## start GIVEN DATA

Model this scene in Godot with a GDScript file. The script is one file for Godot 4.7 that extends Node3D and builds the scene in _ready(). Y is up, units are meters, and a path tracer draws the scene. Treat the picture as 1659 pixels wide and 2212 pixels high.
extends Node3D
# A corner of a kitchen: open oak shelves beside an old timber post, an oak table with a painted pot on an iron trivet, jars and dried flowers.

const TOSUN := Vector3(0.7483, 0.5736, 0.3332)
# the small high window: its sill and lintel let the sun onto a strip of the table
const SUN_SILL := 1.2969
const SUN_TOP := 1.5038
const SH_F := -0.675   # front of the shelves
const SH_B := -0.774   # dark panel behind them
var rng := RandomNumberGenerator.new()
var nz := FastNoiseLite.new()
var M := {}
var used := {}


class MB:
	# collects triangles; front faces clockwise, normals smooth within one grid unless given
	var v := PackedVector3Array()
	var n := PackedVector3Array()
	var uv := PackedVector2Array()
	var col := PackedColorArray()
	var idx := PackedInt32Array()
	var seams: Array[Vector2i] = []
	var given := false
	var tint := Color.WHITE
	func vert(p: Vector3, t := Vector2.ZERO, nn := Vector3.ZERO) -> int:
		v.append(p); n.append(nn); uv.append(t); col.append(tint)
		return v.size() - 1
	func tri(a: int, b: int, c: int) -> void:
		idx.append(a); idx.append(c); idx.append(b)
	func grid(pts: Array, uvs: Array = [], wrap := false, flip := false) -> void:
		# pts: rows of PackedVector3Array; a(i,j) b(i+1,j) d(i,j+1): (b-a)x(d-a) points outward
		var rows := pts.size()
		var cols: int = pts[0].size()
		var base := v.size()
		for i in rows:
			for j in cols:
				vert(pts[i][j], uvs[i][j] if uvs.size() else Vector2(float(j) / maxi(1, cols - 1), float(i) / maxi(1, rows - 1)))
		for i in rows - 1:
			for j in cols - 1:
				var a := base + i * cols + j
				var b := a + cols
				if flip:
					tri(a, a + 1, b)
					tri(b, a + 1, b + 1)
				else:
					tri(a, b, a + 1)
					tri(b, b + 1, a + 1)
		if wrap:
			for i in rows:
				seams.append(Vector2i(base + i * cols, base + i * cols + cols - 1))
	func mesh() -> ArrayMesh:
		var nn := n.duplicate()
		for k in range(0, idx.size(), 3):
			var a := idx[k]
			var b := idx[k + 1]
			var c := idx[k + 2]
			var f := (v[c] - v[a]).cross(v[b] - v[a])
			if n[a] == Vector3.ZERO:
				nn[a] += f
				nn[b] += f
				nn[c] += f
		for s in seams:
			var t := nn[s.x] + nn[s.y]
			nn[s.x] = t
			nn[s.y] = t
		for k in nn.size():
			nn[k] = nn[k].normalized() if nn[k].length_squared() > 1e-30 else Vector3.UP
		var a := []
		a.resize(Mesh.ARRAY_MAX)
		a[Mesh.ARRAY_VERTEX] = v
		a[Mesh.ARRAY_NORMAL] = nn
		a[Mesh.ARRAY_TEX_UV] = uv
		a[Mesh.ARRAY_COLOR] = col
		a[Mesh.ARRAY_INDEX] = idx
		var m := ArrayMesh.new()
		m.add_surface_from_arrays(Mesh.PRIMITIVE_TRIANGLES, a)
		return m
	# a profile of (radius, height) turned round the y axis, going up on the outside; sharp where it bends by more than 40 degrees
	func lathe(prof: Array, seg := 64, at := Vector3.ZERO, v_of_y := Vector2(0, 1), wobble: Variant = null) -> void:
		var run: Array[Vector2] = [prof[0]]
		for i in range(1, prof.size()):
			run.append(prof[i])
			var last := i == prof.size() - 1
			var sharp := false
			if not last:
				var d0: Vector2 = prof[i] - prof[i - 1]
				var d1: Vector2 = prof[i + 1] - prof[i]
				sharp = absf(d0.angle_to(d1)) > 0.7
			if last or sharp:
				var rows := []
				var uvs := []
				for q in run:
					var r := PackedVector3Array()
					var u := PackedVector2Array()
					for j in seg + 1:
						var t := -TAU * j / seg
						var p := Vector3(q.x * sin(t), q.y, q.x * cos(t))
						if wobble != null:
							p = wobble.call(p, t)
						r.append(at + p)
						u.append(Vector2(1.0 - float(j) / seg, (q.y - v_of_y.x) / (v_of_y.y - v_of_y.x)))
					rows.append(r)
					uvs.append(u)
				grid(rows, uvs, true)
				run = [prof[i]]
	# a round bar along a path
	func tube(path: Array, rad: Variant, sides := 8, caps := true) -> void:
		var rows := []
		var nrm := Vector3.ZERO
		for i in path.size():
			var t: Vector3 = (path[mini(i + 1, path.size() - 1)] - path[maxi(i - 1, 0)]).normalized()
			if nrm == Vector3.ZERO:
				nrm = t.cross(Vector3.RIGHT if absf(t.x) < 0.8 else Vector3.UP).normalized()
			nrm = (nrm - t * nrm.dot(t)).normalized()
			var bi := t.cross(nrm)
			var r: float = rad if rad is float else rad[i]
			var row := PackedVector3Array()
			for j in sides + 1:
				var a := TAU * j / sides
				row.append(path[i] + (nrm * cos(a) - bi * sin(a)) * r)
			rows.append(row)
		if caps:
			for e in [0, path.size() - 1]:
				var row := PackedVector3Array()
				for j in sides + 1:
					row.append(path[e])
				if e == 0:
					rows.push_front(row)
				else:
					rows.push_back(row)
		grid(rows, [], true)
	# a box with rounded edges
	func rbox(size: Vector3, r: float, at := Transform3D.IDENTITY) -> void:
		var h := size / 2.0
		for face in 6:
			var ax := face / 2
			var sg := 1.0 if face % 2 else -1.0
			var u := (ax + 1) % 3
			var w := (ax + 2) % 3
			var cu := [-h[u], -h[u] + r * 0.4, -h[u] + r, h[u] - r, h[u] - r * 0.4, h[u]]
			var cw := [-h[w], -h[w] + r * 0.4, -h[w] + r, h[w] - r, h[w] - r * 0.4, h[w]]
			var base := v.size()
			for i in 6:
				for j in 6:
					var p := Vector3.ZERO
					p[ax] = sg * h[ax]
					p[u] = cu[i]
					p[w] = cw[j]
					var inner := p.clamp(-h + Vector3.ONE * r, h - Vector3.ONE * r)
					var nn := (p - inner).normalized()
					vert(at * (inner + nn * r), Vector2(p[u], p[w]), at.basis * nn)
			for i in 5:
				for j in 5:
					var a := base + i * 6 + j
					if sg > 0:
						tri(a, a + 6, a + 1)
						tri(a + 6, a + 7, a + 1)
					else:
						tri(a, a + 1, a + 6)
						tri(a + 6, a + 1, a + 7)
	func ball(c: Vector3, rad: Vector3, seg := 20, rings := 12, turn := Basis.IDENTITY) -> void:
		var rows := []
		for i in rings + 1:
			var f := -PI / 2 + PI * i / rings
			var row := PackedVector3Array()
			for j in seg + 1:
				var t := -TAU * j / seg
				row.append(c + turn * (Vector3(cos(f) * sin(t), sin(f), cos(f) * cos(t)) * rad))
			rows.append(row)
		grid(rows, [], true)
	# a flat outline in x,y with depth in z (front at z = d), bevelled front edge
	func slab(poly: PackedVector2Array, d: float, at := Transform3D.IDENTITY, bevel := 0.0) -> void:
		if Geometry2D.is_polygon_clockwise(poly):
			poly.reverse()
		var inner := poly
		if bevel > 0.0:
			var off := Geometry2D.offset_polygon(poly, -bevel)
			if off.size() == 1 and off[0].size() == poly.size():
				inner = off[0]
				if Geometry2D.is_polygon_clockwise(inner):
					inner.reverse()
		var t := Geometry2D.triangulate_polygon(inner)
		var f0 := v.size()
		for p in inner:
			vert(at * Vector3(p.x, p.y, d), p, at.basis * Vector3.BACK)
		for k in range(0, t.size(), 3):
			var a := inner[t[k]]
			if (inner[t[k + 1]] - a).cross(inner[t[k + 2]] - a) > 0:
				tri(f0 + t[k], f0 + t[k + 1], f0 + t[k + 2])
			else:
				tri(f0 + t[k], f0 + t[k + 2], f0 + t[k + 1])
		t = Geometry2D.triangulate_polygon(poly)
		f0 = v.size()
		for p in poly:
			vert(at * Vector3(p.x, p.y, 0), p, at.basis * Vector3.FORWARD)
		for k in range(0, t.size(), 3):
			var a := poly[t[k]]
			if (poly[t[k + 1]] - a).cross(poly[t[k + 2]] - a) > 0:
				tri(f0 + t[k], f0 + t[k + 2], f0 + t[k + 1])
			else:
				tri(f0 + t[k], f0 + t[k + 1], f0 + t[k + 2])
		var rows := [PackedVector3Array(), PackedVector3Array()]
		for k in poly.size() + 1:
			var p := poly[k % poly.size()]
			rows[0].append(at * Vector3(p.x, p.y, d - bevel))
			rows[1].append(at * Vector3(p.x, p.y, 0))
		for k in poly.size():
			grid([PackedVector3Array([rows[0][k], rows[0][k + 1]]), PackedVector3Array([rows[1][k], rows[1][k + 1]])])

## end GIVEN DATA

Find "high". Copy every line it occurs in.

## [OUTPUT]
Model this scene in Godot with a GDScript file. The script is one file for Godot 4.7 that extends Node3D and builds the scene in _ready(). Y is up, units are meters, and a path tracer draws the scene. Treat the picture as 1659 pixels wide and 2212 pixels high.
# the small high window: its sill and lintel let the sun onto a strip of the table